Each of us set our own criteria for what we want in a book before we make a purchase or check it out from the library. If you like hamburgers, you won’t seek out a vegetarian restaurant, or vice versa. After that, we might consult reviews. And if someone gives a bad review of a restaurant, you might never give it a try. Unless you know they wandered into the wrong establishment for their particular tastes, like the reader turned off by religious material in a Christian novel.

In the meantime, I’d like to know how disgusted or delighted you have to be to give a book review. Do you write reviews, or pass along verbal recommendations to reading friends? What is your rating system? How much do reviews influence your reading selections?
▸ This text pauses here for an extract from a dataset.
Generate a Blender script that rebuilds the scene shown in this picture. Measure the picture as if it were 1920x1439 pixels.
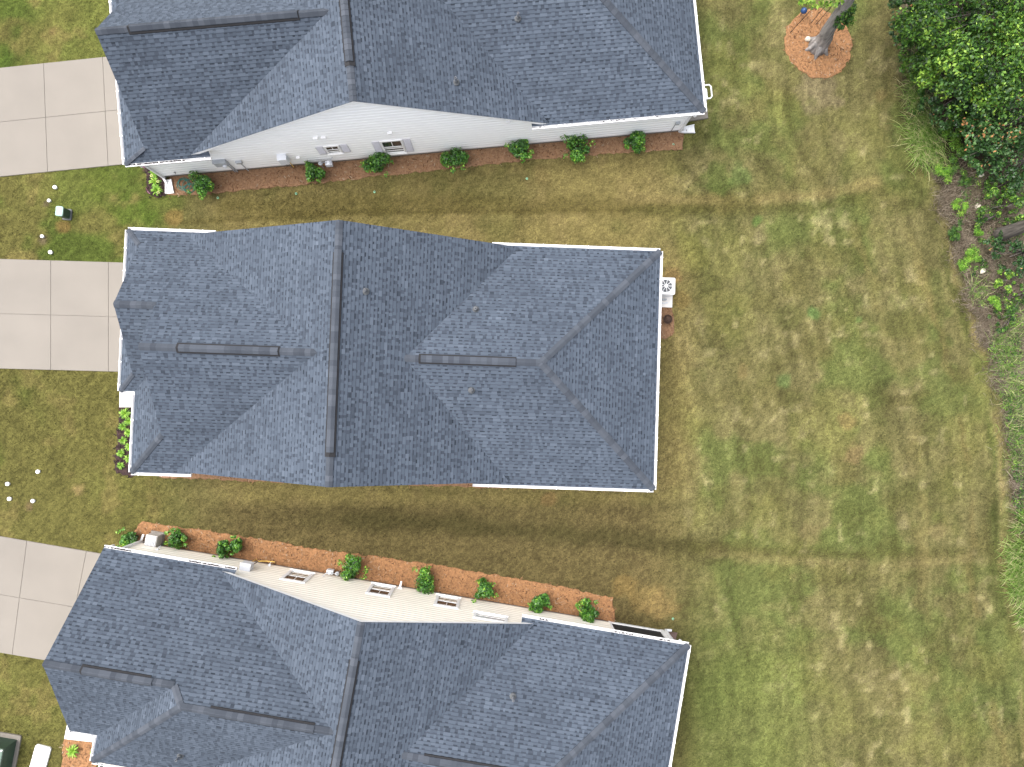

And maybe I’ll give that seaweed another chance.

Chris Mandeville link
6/5/2013 01:44:19 pm

I rarely review books because I demand honesty of myself, and the honest truth is not always complimentary. I fully recognize that my opinion of a book is not representative of everyone's opinions, and I hate to put a negative review out there when it could be that the book is simply not my cuppa tea. Thanks for bringing this issue to the forefront!

Jacqueline Seewald link
6/5/2013 08:26:03 pm

Hi, Cathy,

I enjoy seaweed but my husband doesn't. Which just goes to show that tastes vary. And yes, I've read books that were critically acclaimed and thought they weren't all that. Same with films.
I respect the fact that some of what I like and value won't get the same reaction from others. A case in point is my novel Tea Leaves and Tarot Cards which Mary Balogh liked and made suggestions for and Jayne Ann Krentz liked, blurbed and positive reviewed. The book then received a rather nasty review from one of the big reviewers and didn't sell well in hardcover because of it. However, it sold well in large print. Readers keep asking me when there will be a sequel.

Sara Hoklotubbe link
6/6/2013 04:25:41 am

I enjoyed your post today. You make an excellent point.

I, too, have had reviewers who loved my books and others who did not. One such reviewer said my mystery was "not literary enough." Uh, yeah, that's because it's a mystery, not intended to be literary.

When I write a review, which isn't very often, I fall back on that tired cliché -- "if you can't say something nice, don't say anything at all." I recently read an "award winning" book that drove me crazy because the author used point-of-view in the same scene like a ping pong ball. I wanted to scold her for that. But knowing that it doesn't seem to bother others and that it influences potential readers, I refrained and said nothing at all.

If I absolutely love a book, I step out and say so. I think that's the best rule for me.